Task brief: Pick every line with "picture" from the material below.

Provided data:
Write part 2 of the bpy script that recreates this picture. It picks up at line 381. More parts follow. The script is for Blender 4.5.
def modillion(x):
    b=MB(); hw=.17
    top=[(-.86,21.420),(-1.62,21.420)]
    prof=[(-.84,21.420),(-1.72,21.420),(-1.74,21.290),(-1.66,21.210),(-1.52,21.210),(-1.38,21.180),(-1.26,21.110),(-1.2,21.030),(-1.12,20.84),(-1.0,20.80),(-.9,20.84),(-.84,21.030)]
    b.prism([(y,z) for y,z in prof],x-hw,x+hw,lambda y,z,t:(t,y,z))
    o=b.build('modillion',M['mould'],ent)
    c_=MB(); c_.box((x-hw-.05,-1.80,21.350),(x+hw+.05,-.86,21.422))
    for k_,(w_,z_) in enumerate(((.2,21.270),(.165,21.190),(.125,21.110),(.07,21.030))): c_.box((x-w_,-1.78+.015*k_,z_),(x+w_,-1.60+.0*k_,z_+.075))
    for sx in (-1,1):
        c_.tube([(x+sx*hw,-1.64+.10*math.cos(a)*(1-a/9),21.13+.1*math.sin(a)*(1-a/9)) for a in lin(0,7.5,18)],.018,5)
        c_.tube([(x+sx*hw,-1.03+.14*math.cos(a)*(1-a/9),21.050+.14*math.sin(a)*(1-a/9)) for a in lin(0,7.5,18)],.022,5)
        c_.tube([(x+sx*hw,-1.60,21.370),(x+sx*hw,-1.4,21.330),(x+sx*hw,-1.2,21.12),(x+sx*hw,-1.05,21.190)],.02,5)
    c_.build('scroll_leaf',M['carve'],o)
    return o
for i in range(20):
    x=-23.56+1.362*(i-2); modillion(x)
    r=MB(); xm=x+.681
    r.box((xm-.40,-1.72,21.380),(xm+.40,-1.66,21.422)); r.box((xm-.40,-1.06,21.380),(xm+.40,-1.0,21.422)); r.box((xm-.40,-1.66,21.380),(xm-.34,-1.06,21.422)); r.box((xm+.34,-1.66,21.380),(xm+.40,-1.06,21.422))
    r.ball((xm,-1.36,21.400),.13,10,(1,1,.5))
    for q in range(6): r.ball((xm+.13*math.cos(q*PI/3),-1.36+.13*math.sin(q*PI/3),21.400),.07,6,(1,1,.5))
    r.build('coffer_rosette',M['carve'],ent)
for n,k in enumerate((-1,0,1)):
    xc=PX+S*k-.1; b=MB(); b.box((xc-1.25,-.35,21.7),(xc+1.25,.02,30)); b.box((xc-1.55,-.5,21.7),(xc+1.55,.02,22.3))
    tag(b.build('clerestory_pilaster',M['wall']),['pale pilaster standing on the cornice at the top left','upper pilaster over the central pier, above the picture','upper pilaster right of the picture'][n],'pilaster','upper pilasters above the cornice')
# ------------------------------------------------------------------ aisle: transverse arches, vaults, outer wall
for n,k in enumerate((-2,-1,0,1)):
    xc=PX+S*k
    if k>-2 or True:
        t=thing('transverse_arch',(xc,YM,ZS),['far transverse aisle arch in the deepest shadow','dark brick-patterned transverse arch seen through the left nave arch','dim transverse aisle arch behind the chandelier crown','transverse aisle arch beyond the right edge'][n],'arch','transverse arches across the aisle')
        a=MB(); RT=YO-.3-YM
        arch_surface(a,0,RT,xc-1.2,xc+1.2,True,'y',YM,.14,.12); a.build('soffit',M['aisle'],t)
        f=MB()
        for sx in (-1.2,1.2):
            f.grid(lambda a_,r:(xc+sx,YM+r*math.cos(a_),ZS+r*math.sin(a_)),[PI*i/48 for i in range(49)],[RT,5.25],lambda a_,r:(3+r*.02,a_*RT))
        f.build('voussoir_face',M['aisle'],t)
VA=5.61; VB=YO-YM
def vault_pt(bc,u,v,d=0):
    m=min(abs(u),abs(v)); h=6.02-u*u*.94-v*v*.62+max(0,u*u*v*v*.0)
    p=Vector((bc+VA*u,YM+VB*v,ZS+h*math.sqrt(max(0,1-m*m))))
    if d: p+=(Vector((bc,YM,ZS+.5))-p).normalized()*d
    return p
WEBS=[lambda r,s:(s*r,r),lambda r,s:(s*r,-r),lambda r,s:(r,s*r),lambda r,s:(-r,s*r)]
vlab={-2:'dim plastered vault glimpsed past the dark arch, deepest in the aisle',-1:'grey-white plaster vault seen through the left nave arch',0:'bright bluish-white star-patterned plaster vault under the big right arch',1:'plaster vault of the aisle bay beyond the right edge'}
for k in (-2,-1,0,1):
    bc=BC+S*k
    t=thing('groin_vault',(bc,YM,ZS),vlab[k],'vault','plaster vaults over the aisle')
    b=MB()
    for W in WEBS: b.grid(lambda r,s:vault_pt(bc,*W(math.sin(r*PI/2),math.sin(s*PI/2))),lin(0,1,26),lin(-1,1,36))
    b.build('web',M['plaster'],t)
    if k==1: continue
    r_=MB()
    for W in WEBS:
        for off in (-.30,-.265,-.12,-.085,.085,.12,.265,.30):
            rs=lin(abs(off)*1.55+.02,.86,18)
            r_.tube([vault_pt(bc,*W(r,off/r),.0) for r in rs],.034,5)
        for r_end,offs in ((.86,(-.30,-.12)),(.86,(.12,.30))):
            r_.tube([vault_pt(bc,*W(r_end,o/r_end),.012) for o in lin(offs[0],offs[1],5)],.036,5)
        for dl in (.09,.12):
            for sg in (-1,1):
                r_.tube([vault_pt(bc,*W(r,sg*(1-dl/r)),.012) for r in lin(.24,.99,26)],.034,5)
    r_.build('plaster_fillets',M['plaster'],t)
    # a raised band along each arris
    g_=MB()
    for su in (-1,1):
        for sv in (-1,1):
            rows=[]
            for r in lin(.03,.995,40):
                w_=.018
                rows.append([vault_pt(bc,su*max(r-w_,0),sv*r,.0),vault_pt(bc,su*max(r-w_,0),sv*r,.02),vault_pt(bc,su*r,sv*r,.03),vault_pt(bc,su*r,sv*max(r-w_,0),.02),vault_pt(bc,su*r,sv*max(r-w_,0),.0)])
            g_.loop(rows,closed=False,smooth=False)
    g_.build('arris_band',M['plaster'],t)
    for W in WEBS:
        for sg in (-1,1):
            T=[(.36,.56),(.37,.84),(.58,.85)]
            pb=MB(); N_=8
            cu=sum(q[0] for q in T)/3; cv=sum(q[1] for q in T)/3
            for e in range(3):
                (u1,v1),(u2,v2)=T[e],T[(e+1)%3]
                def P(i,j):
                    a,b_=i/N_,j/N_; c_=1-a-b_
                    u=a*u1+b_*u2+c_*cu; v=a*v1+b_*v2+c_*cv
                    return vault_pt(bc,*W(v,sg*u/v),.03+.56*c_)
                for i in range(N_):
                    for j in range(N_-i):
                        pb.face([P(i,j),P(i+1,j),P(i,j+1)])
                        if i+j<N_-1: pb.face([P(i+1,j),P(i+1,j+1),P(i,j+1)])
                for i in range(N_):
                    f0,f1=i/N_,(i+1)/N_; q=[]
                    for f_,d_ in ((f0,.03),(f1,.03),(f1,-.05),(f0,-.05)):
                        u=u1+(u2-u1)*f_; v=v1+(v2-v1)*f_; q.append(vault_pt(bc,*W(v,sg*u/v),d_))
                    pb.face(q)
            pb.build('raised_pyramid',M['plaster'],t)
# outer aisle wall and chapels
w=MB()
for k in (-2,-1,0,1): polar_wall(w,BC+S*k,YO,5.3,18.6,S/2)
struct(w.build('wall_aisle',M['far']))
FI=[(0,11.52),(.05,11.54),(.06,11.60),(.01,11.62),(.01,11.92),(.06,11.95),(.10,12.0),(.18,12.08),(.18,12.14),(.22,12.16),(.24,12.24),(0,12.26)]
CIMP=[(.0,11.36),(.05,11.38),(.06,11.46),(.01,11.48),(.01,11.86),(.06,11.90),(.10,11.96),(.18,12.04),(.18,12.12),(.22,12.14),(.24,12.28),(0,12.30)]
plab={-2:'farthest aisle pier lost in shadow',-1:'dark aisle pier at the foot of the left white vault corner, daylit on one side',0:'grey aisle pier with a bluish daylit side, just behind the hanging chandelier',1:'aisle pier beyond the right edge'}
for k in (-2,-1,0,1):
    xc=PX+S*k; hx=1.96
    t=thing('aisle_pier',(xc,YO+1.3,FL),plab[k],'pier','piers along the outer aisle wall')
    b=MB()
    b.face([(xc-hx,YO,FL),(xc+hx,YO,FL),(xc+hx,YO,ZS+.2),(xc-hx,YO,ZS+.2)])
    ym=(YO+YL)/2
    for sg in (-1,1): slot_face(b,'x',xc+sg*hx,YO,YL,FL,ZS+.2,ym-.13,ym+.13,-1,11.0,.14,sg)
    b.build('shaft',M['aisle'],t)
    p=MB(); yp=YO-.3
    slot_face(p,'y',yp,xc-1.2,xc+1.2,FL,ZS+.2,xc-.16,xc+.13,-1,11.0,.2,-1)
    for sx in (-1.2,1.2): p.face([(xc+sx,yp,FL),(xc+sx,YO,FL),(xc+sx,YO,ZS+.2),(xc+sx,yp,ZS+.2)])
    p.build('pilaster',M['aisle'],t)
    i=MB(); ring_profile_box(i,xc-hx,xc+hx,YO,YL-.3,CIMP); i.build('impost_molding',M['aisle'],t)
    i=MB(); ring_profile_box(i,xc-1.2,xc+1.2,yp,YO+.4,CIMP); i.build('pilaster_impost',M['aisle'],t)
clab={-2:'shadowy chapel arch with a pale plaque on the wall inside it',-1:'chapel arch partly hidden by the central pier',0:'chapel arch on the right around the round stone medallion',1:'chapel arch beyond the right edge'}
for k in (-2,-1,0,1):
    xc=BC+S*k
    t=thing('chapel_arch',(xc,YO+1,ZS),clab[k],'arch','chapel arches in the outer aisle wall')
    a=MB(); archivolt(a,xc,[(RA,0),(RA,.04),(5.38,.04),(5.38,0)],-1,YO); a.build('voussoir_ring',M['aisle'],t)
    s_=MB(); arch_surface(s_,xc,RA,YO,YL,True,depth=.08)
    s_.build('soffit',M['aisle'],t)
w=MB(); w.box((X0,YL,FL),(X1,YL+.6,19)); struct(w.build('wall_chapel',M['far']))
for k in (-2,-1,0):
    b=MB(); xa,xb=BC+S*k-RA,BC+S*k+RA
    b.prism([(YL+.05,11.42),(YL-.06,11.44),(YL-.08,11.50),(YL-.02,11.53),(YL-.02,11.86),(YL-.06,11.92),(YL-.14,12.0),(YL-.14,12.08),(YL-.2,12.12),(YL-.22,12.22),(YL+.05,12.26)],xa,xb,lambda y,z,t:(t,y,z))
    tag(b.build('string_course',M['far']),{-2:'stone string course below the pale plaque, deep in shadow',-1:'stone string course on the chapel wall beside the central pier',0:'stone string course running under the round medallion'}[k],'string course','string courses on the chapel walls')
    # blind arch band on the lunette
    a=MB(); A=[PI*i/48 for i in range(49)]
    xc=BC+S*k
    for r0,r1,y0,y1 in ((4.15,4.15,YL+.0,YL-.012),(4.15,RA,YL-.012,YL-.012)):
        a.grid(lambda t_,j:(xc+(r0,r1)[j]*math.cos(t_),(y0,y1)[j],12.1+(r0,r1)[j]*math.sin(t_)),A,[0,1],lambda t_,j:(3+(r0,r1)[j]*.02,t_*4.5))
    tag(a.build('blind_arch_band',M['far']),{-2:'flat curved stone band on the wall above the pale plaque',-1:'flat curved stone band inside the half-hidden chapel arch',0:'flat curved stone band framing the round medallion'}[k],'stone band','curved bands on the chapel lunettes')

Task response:
Write part 2 of the bpy script that recreates this picture. It picks up at line 381. More parts follow. The script is for Blender 4.5.
    tag(b.build('clerestory_pilaster',M['wall']),['pale pilaster standing on the cornice at the top left','upper pilaster over the central pier, above the picture','upper pilaster right of the picture'][n],'pilaster','upper pilasters above the cornice')